> **STATED PROBLEM**
Beneath this task is a listing; retype all of it exactly.
++++++++
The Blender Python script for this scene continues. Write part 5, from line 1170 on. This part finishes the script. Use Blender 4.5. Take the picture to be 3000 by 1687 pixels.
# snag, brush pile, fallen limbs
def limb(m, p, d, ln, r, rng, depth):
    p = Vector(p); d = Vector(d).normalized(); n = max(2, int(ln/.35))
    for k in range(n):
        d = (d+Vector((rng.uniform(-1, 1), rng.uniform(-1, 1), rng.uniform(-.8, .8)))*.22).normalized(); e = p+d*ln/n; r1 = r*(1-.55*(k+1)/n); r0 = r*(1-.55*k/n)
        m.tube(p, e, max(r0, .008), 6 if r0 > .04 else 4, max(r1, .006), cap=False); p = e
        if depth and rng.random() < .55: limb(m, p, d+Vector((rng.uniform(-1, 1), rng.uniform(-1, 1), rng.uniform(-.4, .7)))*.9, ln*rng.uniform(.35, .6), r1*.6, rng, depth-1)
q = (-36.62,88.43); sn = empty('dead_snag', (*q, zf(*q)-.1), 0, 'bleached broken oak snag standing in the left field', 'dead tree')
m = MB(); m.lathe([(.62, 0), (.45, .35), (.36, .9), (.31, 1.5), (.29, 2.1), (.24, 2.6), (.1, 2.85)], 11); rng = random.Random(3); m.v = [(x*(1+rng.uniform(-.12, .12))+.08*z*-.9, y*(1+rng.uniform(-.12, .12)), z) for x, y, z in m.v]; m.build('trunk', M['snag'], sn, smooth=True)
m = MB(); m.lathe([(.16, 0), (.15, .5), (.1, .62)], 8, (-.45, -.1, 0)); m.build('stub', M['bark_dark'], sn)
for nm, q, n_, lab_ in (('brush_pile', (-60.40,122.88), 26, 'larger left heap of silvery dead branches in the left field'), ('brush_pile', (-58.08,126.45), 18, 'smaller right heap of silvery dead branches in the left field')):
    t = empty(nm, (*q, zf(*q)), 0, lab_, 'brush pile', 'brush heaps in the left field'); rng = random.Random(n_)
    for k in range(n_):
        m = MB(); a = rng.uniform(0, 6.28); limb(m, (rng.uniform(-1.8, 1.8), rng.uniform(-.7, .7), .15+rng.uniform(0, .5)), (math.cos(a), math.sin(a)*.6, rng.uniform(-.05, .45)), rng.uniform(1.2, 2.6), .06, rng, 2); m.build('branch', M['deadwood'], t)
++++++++
> **FINAL RESULT**
The Blender Python script for this scene continues. Write part 5, from line 1170 on. This part finishes the script. Use Blender 4.5. Take the picture to be 3000 by 1687 pixels.
# snag, brush pile, fallen limbs
def limb(m, p, d, ln, r, rng, depth):
    p = Vector(p); d = Vector(d).normalized(); n = max(2, int(ln/.35))
    for k in range(n):
        d = (d+Vector((rng.uniform(-1, 1), rng.uniform(-1, 1), rng.uniform(-.8, .8)))*.22).normalized(); e = p+d*ln/n; r1 = r*(1-.55*(k+1)/n); r0 = r*(1-.55*k/n)
        m.tube(p, e, max(r0, .008), 6 if r0 > .04 else 4, max(r1, .006), cap=False); p = e
        if depth and rng.random() < .55: limb(m, p, d+Vector((rng.uniform(-1, 1), rng.uniform(-1, 1), rng.uniform(-.4, .7)))*.9, ln*rng.uniform(.35, .6), r1*.6, rng, depth-1)
q = (-36.62,88.43); sn = empty('dead_snag', (*q, zf(*q)-.1), 0, 'bleached broken oak snag standing in the left field', 'dead tree')
m = MB(); m.lathe([(.62, 0), (.45, .35), (.36, .9), (.31, 1.5), (.29, 2.1), (.24, 2.6), (.1, 2.85)], 11); rng = random.Random(3); m.v = [(x*(1+rng.uniform(-.12, .12))+.08*z*-.9, y*(1+rng.uniform(-.12, .12)), z) for x, y, z in m.v]; m.build('trunk', M['snag'], sn, smooth=True)
m = MB(); m.lathe([(.16, 0), (.15, .5), (.1, .62)], 8, (-.45, -.1, 0)); m.build('stub', M['bark_dark'], sn)
for nm, q, n_, lab_ in (('brush_pile', (-60.40,122.88), 26, 'larger left heap of silvery dead branches in the left field'), ('brush_pile', (-58.08,126.45), 18, 'smaller right heap of silvery dead branches in the left field')):
    t = empty(nm, (*q, zf(*q)), 0, lab_, 'brush pile', 'brush heaps in the left field'); rng = random.Random(n_)
    for k in range(n_):
        m = MB(); a = rng.uniform(0, 6.28); limb(m, (rng.uniform(-1.8, 1.8), rng.uniform(-.7, .7), .15+rng.uniform(0, .5)), (math.cos(a), math.sin(a)*.6, rng.uniform(-.05, .45)), rng.uniform(1.2, 2.6), .06, rng, 2); m.build('branch', M['deadwood'], t)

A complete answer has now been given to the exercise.